Levanten la mano todos lo que alguna vez en su vida han visto “Forrest Gump”. Si es así, probablemente recuerdes la escena en la que nuestro protagonista decide dejar su casa una mañana y empezar a correr. Si tienes buena memoria también recordarás que esta decisión implica un antes y después. Puede ser que esta decisión se deba al deseo de huir de su vida y las pérdidas que durante años venía arrastrando. Lo cierto es que un día empezó a hacerlo y no paró.
Quizás en la vida real no sea todo tan dramático, pero al igual que Forrest, el correr puede significar un punto de partida para las personas que deciden adentrarse en esta actividad. No es necesario perder a alguien para empezar a correr y no detenerse. Basta con una miga de inconformidad para querer cambiar por completo nuestras vidas.
Si bien estos giros de 180 grados pueden o no ser visibles para quienes nos rodean, definitivamente tienen un impacto en nuestras vidas que nos cambian de manera inexplicable. Este antes y después trasciende lo físico (lugar donde estos cambios son más evidentes), llegando a lo más profundo de nuestro ser donde replanteamos toda nuestra vida hasta cuestionarnos quiénes somos y si la vida que llevamos es lo que siempre soñamos.

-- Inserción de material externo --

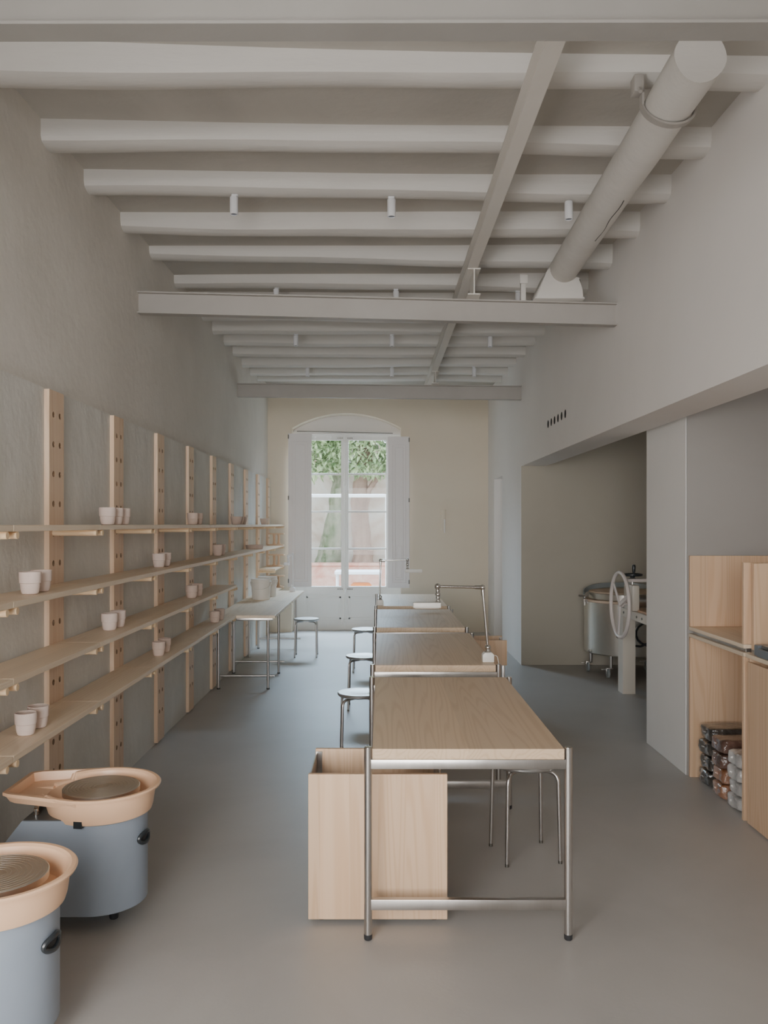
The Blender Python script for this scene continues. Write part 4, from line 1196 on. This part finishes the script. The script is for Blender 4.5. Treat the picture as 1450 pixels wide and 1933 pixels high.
for k in range(3):
    a = 2 * PI * k / 3 + 0.4
    b.tube([(2.30, 7.73, 1.132), (2.30 + 0.072 * math.cos(a), 7.73 + 0.072 * math.sin(a), 1.141)], 0.010, 8)
hw_ = b.build('hand_wheel', 'blackplastic', sr)
b = B(); b.lathe([(0, 1.15), (0.010, 1.15), (0.011, 1.165), (0.015, 1.18), (0.017, 1.225), (0.012, 1.236), (0, 1.238)], (2.29, 7.73 - 0.075, 0), 16); b.build('crank_knob', 'blackplastic', hw_)
# large wheel, in the plane facing the room
WX, WY, WZ, WR = 2.185, 7.73, 0.868, 0.295
b = B(); b.tube([(WX, WY + WR * math.cos(q), WZ + WR * math.sin(q)) for q in [2 * PI * k / 56 for k in range(56)]], 0.0165, 12, closed=True)
for k in range(3):
    a = math.radians(40 + 120 * k)
    b.box(-0.006, 0.006, 0, WR - 0.008, -0.019, 0.019, 0.004, Matrix.Translation((WX, WY, WZ)) @ Matrix.Rotation(a, 4, 'X'))
b.tube([(WX - 0.010, WY, WZ), (WX + 0.03, WY, WZ)], 0.022, 20); b.tube([(WX, WY, WZ), (2.30, WY, WZ + 0.02)], 0.014, 12)
b.build('spoked_wheel', 'creampink', sr)
b = B()
for (yy, zz) in ((8.1, 0.775), (7.95, 0.775), (7.55, 0.775), (7.4, 0.775)): b.tube([(2.279, yy, zz), (2.29, yy, zz)], 0.011, 10)
b.build('bolt', 'steeldark', sr)
# cable in the alcove
b = B(); pts = [(2.33, 8.35, 0.50), (2.42, 8.32, 0.42), (2.56, 8.33, 0.40), (2.66, 8.35, 0.44)] + [(2.64 + 0.12 * math.cos(a), 8.36, 0.52 + 0.11 * math.sin(a)) for a in [-0.9 + k * 0.42 for k in range(14)]] + [(2.72, 8.4, 0.3), (2.72, 8.42, 0.1), (2.74, 8.44, 0.012), (2.9, 8.5, 0.012)]
b.tube(arc_pts(pts, 0.05), 0.011, 8)
tag(b.build('power_cable', 'rubber'), 'looped black cable hanging behind the slab roller leg', 'cable')

# ================================================================== GARDEN
b = B(); b.box(-7, 6, YB + 0.401, 22, -0.15, -0.03); struct(b.build('ground', 'gardenfloor', smooth=False))
b = B(); b.box(-7, 6, 19.0, 19.3, -0.1, 3.4); o = struct(b.build('wall_garden', 'gardenwall', smooth=False))
b = B(); b.box(-6, 5, 17.6, 17.85, -0.05, 0.74, 0.01); b.box(-6, 5, 17.56, 17.89, 0.74, 0.80, 0.01)
tag(b.build('planter_wall', 'brickpink', smooth=False), 'low pink brick planter wall under the garden trees', 'planter wall', None, 'thing')
b = B(); b.box(-6, 5, 17.9, 18.99, -0.03, 0.665); tag(b.build('planter_soil', 'bark', smooth=False), 'dark soil filling the raised bed behind the brick wall', 'soil', None, 'stuff')
def leaves(b, c, rad, n, seed, size=0.17):
    rnd = random.Random(seed); bm = b.bm
    for _ in range(n):
        while True:
            p = Vector((rnd.uniform(-1, 1), rnd.uniform(-1, 1), rnd.uniform(-1, 1)))
            if p.length < 1: break
        p = p.normalized() * (p.length ** 0.5)
        pos = Vector(c) + Vector((p.x * rad[0], p.y * rad[1], p.z * rad[2]))
        d = Vector((rnd.uniform(-1, 1), rnd.uniform(-1, 1), rnd.uniform(-1.2, 0.3))).normalized()
        s = d.cross(Vector((rnd.uniform(-.6, .6), rnd.uniform(-.6, .6), 1))).normalized()
        l = size * rnd.uniform(0.8, 1.5); w = l * 0.15
        up = s.cross(d) * l * 0.06
        v0, v1, v2, v3, v4, v5 = (bm.verts.new(q) for q in (pos, pos + d * l * .45 + s * w + up, pos + d * l * .45 - s * w + up, pos + d * l, pos + d * l * .75 + s * w * .6, pos + d * l * .75 - s * w * .6))
        bm.faces.new((v0, v1, v2)); bm.faces.new((v1, v4, v5, v2)); bm.faces.new((v4, v3, v5))
def tree(path, r0, r1, bm_, crowns, label, seed, branches=()):
    t = thing('garden_tree', label, 'tree', tuple(path[0]), 'trees in the garden')
    b = B()
    P = []
    for i in range(len(path) - 1):
        for k in range(8): P.append(Vector(path[i]).lerp(Vector(path[i + 1]), k / 8))
    P.append(Vector(path[-1]))
    b.tube(P, lambda s: r0 + (r1 - r0) * s + 0.25 * r0 * max(0, 0.12 - s) * 6, 18)
    for br in branches:
        b.tube(arc_pts(br, 0.2), 0.09, 12, r1=0.03)
    for v_ in b.bm.verts:
        nz = noise.noise(v_.co * 4.5) * 0.06 + noise.noise(v_.co * 12) * 0.02
        v_.co.x += nz; v_.co.y += nz * 0.5
    b.build('trunk', bm_, t)
    if crowns:
        b = B()
        for c, rad, n in crowns: leaves(b, c, rad, n, seed + n)
        b.build('crown', 'leaf', t, smooth=False)
def G(x, y, D): return W(x, y, D)
d_ = 18.2
p2 = [(-0.36, d_, 0.685), (-0.40, d_, 1.3), (-0.45, d_, 2.0), (-0.42, d_, 2.5), (-0.3, d_, 3.4)]
tree(p2, 0.21, 0.15, 'bark', [((-0.2, 17.6, 3.25), (1.25, 0.9, 0.62), 2600), ((0.9, 17.3, 3.2), (0.8, 0.9, 0.8), 1400), ((-0.5, 17.2, 4.0), (1.3, 1.0, 0.7), 1500)], 'leafy garden tree with thick reddish-brown forked trunk', 3,
     [[(-0.42, d_, 1.75), (-0.25, d_, 2.3), (0.15, d_ - 0.2, 2.9), (0.4, d_ - 0.3, 3.4)]])
d_ = 18.55
p1 = [(-1.13, d_, 0.685), (-1.05, d_, 1.2), (-0.92, d_, 2.0), (-0.88, d_, 2.6), (-1.0, d_, 3.4)]
tree(p1, 0.27, 0.15, 'ivybark', [((-1.5, 17.6, 3.2), (0.85, 0.9, 0.62), 1800), ((-1.3, 17.2, 3.9), (0.9, 1.0, 0.7), 1000)], 'garden tree with ivy-green leaning trunk on the shelf side', 5)
# white pergola frame
pg = thing('pergola_frame', 'thin white outdoor frame with crossbar standing before the garden trees', 'frame', (-0.9, 14.4, -0.03))
b = B(); b.box(-2.4, 0.18, 14.37, 14.43, 2.06, 2.115, 0.004); b.build('crossbar', 'whiteout', pg, smooth=False)
for xx in (-2.4, 0.085): B().box(xx, xx + 0.09, 14.36, 14.44, -0.03, 2.06, 0.004).build('post', 'whiteout', pg, smooth=False)
# white garden table
gt = thing('garden_table', 'plain white outdoor table seen through the garden door', 'table', (-0.4, 15.5, -0.03))
B().box(-0.82, 0.02, 15.2, 15.8, 0.70, 0.76, 0.008).build('tabletop', 'whiteout', gt, smooth=False)
for xx in (-0.80, -0.02):
    for yy in (15.22, 15.74): B().box(xx, xx + 0.035 if xx < 0 else xx, yy, yy + 0.035, -0.03, 0.70, 0.003).build('leg', 'whiteout', gt, smooth=False)
gs = thing('garden_stool', 'orange round-seated stool under the white garden table', 'stool', (-0.35, 15.5, -0.03))
B().lathe([(0, 0.44), (0.17, 0.44), (0.19, 0.46), (0.19, 0.50), (0.15, 0.535), (0, 0.545)], (-0.35, 15.5, 0), 28).build('seat', 'orange', gs)
for k in range(4):
    a = PI / 4 + k * PI / 2
    B().tube([(-0.35 + 0.12 * math.cos(a), 15.5 + 0.12 * math.sin(a), 0.445), (-0.35 + 0.17 * math.cos(a), 15.5 + 0.17 * math.sin(a), -0.03)], 0.014, 10).build('leg', 'orange', gs)

# ================================================================== LIGHT
w = bpy.data.worlds.new('sky'); SC.world = w; w.use_nodes = True
nt = w.node_tree
bg = nt.nodes['Background']
tcw = N(nt, 'ShaderNodeTexCoord'); sp = N(nt, 'ShaderNodeSeparateXYZ'); nt.links.new(tcw.outputs['Generated'], sp.inputs[0])
rp = N(nt, 'ShaderNodeValToRGB'); rp.color_ramp.elements[0].position = 0.0; rp.color_ramp.elements[1].position = 0.8
rp.color_ramp.elements[0].color = (0.95, 0.97, 1.0, 1); rp.color_ramp.elements[1].color = (0.62, 0.78, 1.0, 1)
nt.links.new(sp.outputs['Z'], rp.inputs[0]); nt.links.new(rp.outputs[0], bg.inputs['Color'])
bg.inputs['Strength'].default_value = 6.5

def area(name, loc, target, sx, sy, power, col):
    l = bpy.data.lights.new(name, 'AREA'); l.shape = 'RECTANGLE'; l.size = sx; l.size_y = sy; l.energy = power; l.color = col
    o = bpy.data.objects.new(name, l); COL.objects.link(o); o.location = loc
    o.rotation_euler = (Vector(target) - Vector(loc)).to_track_quat('-Z', 'Y').to_euler()
    return o
area('shopfront_light', (-0.7, -2.2, 2.1), (-0.2, 2.2, 0.0), 1.8, 1.9, 50, (1.0, 0.985, 0.975))
area('side_window_light', (-1.58, 0.5, 1.35), (1.5, 3.7, 0.3), 2.2, 1.7, 255, (1.0, 0.985, 0.975))
o = area('far_wall_fill_light', (-0.5, -2.4, 1.7), (-0.1, 12.6, 1.8), 2.0, 2.2, 50, (1.0, 0.985, 0.97)); o.data.spread = math.radians(50)  # added narrow fill, brightens far surfaces that face the camera
area('side_room_fill_light', (3.5, 0.9, 1.9), (-1.6, 4.5, 1.2), 2.4, 1.8, 8, (1.0, 0.985, 0.975))  # added weak fill towards the left wall, no known window behind it
area('garden_skylight', (-0.5, 14.3, 3.9), (-0.4, 11.5, 0.3), 2.5, 1.6, 2200, (0.57, 0.78, 1.0))

# ================================================================== CAMERA
cam = bpy.data.cameras.new('camera'); co = bpy.data.objects.new('camera', cam); COL.objects.link(co)
co.location = (0, 0, H); co.rotation_euler = (PI / 2, 0, 0)
cam.sensor_fit = 'HORIZONTAL'; cam.sensor_width = 36.0; cam.lens = 36.0 * F / 1450.0
cam.shift_x = (725 - CX) / 1450.0; cam.shift_y = (CY - 966.5) / 1450.0
cam.clip_start = 0.05; cam.clip_end = 100
SC.camera = co
SC.view_settings.view_transform = 'AgX'
SC.view_settings.look = 'AgX - Medium Low Contrast'
SC.view_settings.exposure = -0.5
SC.cycles.max_bounces = 10; SC.cycles.diffuse_bounces = 6; SC.cycles.transparent_max_bounces = 16
SC.cycles.sample_clamp_indirect = 6.0; SC.cycles.caustics_reflective = False; SC.cycles.caustics_refractive = False
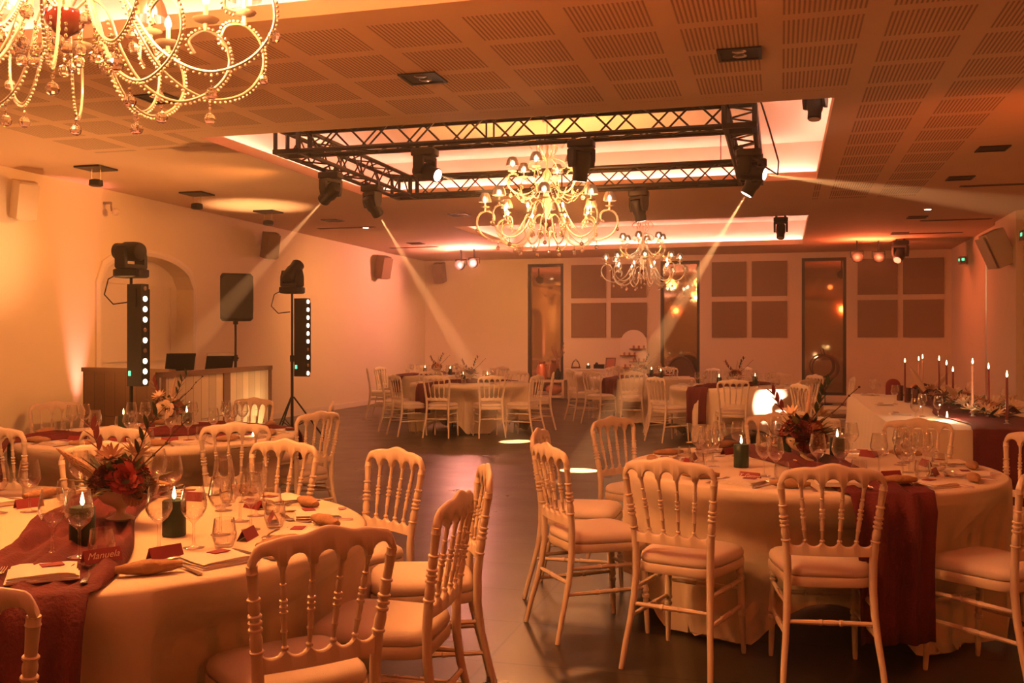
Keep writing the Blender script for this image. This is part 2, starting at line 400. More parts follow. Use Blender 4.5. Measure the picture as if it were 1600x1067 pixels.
for ya, yb in ((NY0 + .16, cyy - .06), (cyy + .06, NY1 - .16)):
    for za, zb in ((.2, .95), (1.1, 2.2)):
        m = MB(); r = .03
        for z in (za, zb): m.box((X0 - T + .05, (ya + yb) / 2, z), (.02, yb - ya, r))
        for y in (ya, yb): m.box((X0 - T + .05, y, (za + zb) / 2), (.02, r, zb - za))
        obj('panel_moulding', m, M_wallp, dr, smooth=False)
m = MB(); m.box((X1 + .1, (Y0 + 19.3) / 2, 1.7), (.2, 19.3 - Y0, 3.4)); m.box((X1 + .1, (19.42 + Y1) / 2, 1.7), (.2, Y1 - 19.42, 3.4)); m.box((X1 + .1, 19.36, 3.1), (.2, .12, .6))
m.box((X1 - .05, 17.3, 1.7), (.1, 1.5, 3.4)); struct('wall_right', m, M_wall)
m = MB(); m.box((X1 + .12, 19.36, 1.4), (.02, .12, 2.8)); o = struct('window_4', m, M_frame)
m = MB()
m.box((X1 + .1, 19.36, 2.32), (.012, .075, .88)); 
for z in (1.78, 1.7, 1.62, 1.50, 1.36, 1.22, 1.10, .98): m.box((X1 + .1, 19.36, z), (.012, .03, .05))
obj('daylight_slit', m, M_dayl, o, smooth=False)
m = MB(); m.box(((X0 + X1) / 2, Y0 - .1, 1.7), (X1 - X0 + .6, .2, 3.4)); struct('wall_front', m, M_wall)
# back wall with three tall windows
WIN = [(-5.98, -5.09), (-2.74, -1.83), (.46, 1.42)]; WZ0, WZ1 = .16, 3.27
m = MB(); xs = [X0 - .3] + [v for p in WIN for v in p] + [X1 + .3]
for i in range(0, len(xs), 2): m.box(((xs[i] + xs[i + 1]) / 2, Y1 + .15, 1.7), (xs[i + 1] - xs[i], .3, 3.4))
for a, b in WIN:
    m.box(((a + b) / 2, Y1 + .15, WZ0 / 2), (b - a, .3, WZ0)); m.box(((a + b) / 2, Y1 + .15, (WZ1 + 3.4) / 2), (b - a, .3, 3.4 - WZ1))
struct('wall_back', m, M_wall)
for i, (a, b) in enumerate(WIN):
    m = MB(); t = .065
    for x in (a + t / 2, b - t / 2): m.box((x, Y1 + .05, (WZ0 + WZ1) / 2), (t, .1, WZ1 - WZ0))
    for z in (WZ0 + t / 2, WZ1 - t / 2): m.box(((a + b) / 2, Y1 + .05, z), (b - a - 2 * t, .1, t))
    o = struct('window_%d' % (i + 1), m, M_frame)
    m = MB(); m.box(((a + b) / 2, Y1 + .09, (WZ0 + WZ1) / 2), (b - a - 2 * t, .012, WZ1 - WZ0 - 2 * t)); obj('pane', m, M_pane, o, smooth=False)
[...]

Muchas veces, el simple hecho de correr una, dos o tres cuadras, tiene el poder de cambiar nuestro día, semana o mes, dejándonos esa sensación de querer más. La adrenalina y endorfinas se liberan y finalmente nos damos cuenta que eso es lo que hemos estado buscando. A partir de allí ya no hay vuelta atrás. Cada día representa un nuevo reto, un kilómetro más, cinco minutos más corriendo. Ese deseo solo crece y terminamos por probarnos, por retarnos, por llevarnos al límite porque sabemos que finalmente somos capaces.
De repente nos preguntamos ¿qué hubiese pasado si no hubiera corrido esa cuadra más? ¿Si no hubiera aguantado diez minutos más? ¿Si no me hubiese inscrito en mi primera carrera? ¿Si, simplemente, jamás hubiese empezado a correr?